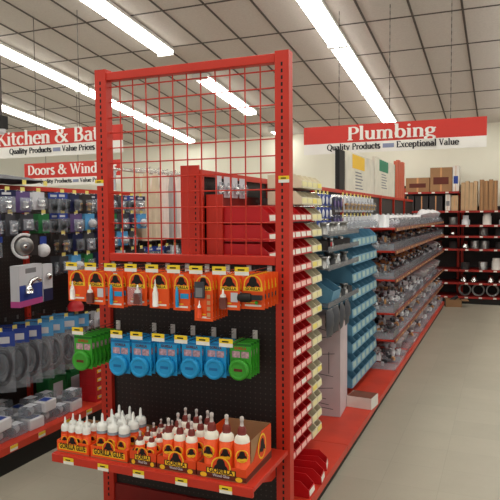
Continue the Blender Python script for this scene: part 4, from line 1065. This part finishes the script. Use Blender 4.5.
# shower curtains on chrome arms above the left gondola
b = B(); b.tube([(LX, 4.4, 1.72), (LX, 4.4, 1.90)], .012, 'chrome'); b.tube([(LX, 5.7, 1.72), (LX, 5.7, 1.90)], .012, 'chrome'); b.tube([(LX, 4.35, 1.90), (LX, 5.75, 1.90)], .012, 'chrome')
rk = tag(obj('curtain_rack', b), 'chrome rail above the left gondola carrying pale shower curtains', 'rack')
b = B()
for i in range(9): b.tube([(LX, 4.47+i*.145, 1.90), (LX+.3, 4.47+i*.145, 1.90), (LX+.31, 4.47+i*.145, 1.915)], .005, 'chrome', 6)
obj('arm', b, rk)
def curtain(m):
    b = B(); n = 12; w, h = .115, .58; vs = []; 
    for sgn in (-1, 1):
        for j in range(5):
            for i in range(n+1):
                u = i/n; v = j/4; ww = w*(.45+.55*min(1, v*3))
                vs.append(((u-.5)*ww, sgn*.018*(1-abs(2*u-1)**4)+.006*math.sin(u*14+v)*(.4+v), -.03-v*h))
    k = 5*(n+1); fs = [(s+j*(n+1)+i, s+j*(n+1)+i+1, s+(j+1)*(n+1)+i+1, s+(j+1)*(n+1)+i) for s in (0, k) for j in range(4) for i in range(n)]
    b.add(vs, fs, m, None, True); o = obj('hanging_shower_curtain', b)
    b = B(); b.tube([(0, 0, -.04), (0, 0, -.012)], .003, 'chrome', 6); b.tube([(-.03, 0, -.045), (0, 0, -.03), (.03, 0, -.045)], .004, 'chrome', 6); obj('hanger', b, o)
    return o
CU = [Proto(curtain('curtain'), 'shower curtain'), Proto(curtain('curtain_grey'), 'shower curtain'), Proto(curtain('beige'), 'shower curtain')]
cn = ['pale pink', 'light grey', 'beige']
pat = [2, 2, 0, 1, 0, 0, 1, 0, 2]
for i in range(9):
    for q in range(2): CU[pat[i]].put((LX+.27-q*.1, 4.47+i*.145, 1.895), PI/2-.25+random.uniform(-.1, .1), f'{cn[pat[i]]} packaged shower curtain on the {ORD[i]} chrome arm, {"front" if q == 0 else "rear"}', 'shower curtains')

for P in [HOOK, HS, LH, TB, TG, *PK, *[p for p, _ in LPK], *FT, *DF, *T, *CS, *CU, BY2, HB, HB2]: P.drop()

# ================================================================== CAMERA, WORLD
yaw, pitch, roll = math.radians(22.6), math.radians(-3.3), math.radians(.42)
fw = Vector((-math.sin(yaw)*math.cos(pitch), math.cos(yaw)*math.cos(pitch), math.sin(pitch)))
r0 = Vector((math.cos(yaw), math.sin(yaw), 0)); u0 = r0.cross(fw)
R = r0*math.cos(roll)-u0*math.sin(roll); U = u0*math.cos(roll)+r0*math.sin(roll)
cam = bpy.data.cameras.new('camera'); co = bpy.data.objects.new('camera', cam); COL.objects.link(co)
M = Matrix((R, U, -fw)).transposed().to_4x4(); M.translation = (0, 0, 1.5); co.matrix_world = M
cam.sensor_fit = 'HORIZONTAL'; cam.sensor_width = 36; cam.lens = 36*609/500; cam.clip_start = .05
S.camera = co
w = bpy.data.worlds.new('world'); S.world = w; w.use_nodes = True
w.node_tree.nodes['Background'].inputs[0].default_value = (.98, .99, .94, 1); w.node_tree.nodes['Background'].inputs[1].default_value = .5
S.view_settings.view_transform = 'Standard'; S.view_settings.look = 'None'; S.view_settings.gamma = 1; S.view_settings.exposure = .3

----

Goal:
Repeat the material above in full and exactly, apart from the pictures.

Correct result:
Continue the Blender Python script for this scene: part 4, from line 1065. This part finishes the script. Use Blender 4.5.
# shower curtains on chrome arms above the left gondola
b = B(); b.tube([(LX, 4.4, 1.72), (LX, 4.4, 1.90)], .012, 'chrome'); b.tube([(LX, 5.7, 1.72), (LX, 5.7, 1.90)], .012, 'chrome'); b.tube([(LX, 4.35, 1.90), (LX, 5.75, 1.90)], .012, 'chrome')
rk = tag(obj('curtain_rack', b), 'chrome rail above the left gondola carrying pale shower curtains', 'rack')
b = B()
for i in range(9): b.tube([(LX, 4.47+i*.145, 1.90), (LX+.3, 4.47+i*.145, 1.90), (LX+.31, 4.47+i*.145, 1.915)], .005, 'chrome', 6)
obj('arm', b, rk)
def curtain(m):
    b = B(); n = 12; w, h = .115, .58; vs = []; 
    for sgn in (-1, 1):
        for j in range(5):
            for i in range(n+1):
                u = i/n; v = j/4; ww = w*(.45+.55*min(1, v*3))
                vs.append(((u-.5)*ww, sgn*.018*(1-abs(2*u-1)**4)+.006*math.sin(u*14+v)*(.4+v), -.03-v*h))
    k = 5*(n+1); fs = [(s+j*(n+1)+i, s+j*(n+1)+i+1, s+(j+1)*(n+1)+i+1, s+(j+1)*(n+1)+i) for s in (0, k) for j in range(4) for i in range(n)]
    b.add(vs, fs, m, None, True); o = obj('hanging_shower_curtain', b)
    b = B(); b.tube([(0, 0, -.04), (0, 0, -.012)], .003, 'chrome', 6); b.tube([(-.03, 0, -.045), (0, 0, -.03), (.03, 0, -.045)], .004, 'chrome', 6); obj('hanger', b, o)
    return o
CU = [Proto(curtain('curtain'), 'shower curtain'), Proto(curtain('curtain_grey'), 'shower curtain'), Proto(curtain('beige'), 'shower curtain')]
cn = ['pale pink', 'light grey', 'beige']
pat = [2, 2, 0, 1, 0, 0, 1, 0, 2]
for i in range(9):
    for q in range(2): CU[pat[i]].put((LX+.27-q*.1, 4.47+i*.145, 1.895), PI/2-.25+random.uniform(-.1, .1), f'{cn[pat[i]]} packaged shower curtain on the {ORD[i]} chrome arm, {"front" if q == 0 else "rear"}', 'shower curtains')

for P in [HOOK, HS, LH, TB, TG, *PK, *[p for p, _ in LPK], *FT, *DF, *T, *CS, *CU, BY2, HB, HB2]: P.drop()

# ================================================================== CAMERA, WORLD
yaw, pitch, roll = math.radians(22.6), math.radians(-3.3), math.radians(.42)
fw = Vector((-math.sin(yaw)*math.cos(pitch), math.cos(yaw)*math.cos(pitch), math.sin(pitch)))
r0 = Vector((math.cos(yaw), math.sin(yaw), 0)); u0 = r0.cross(fw)
R = r0*math.cos(roll)-u0*math.sin(roll); U = u0*math.cos(roll)+r0*math.sin(roll)
cam = bpy.data.cameras.new('camera'); co = bpy.data.objects.new('camera', cam); COL.objects.link(co)
M = Matrix((R, U, -fw)).transposed().to_4x4(); M.translation = (0, 0, 1.5); co.matrix_world = M
cam.sensor_fit = 'HORIZONTAL'; cam.sensor_width = 36; cam.lens = 36*609/500; cam.clip_start = .05
S.camera = co
w = bpy.data.worlds.new('world'); S.world = w; w.use_nodes = True
w.node_tree.nodes['Background'].inputs[0].default_value = (.98, .99, .94, 1); w.node_tree.nodes['Background'].inputs[1].default_value = .5
S.view_settings.view_transform = 'Standard'; S.view_settings.look = 'None'; S.view_settings.gamma = 1; S.view_settings.exposure = .3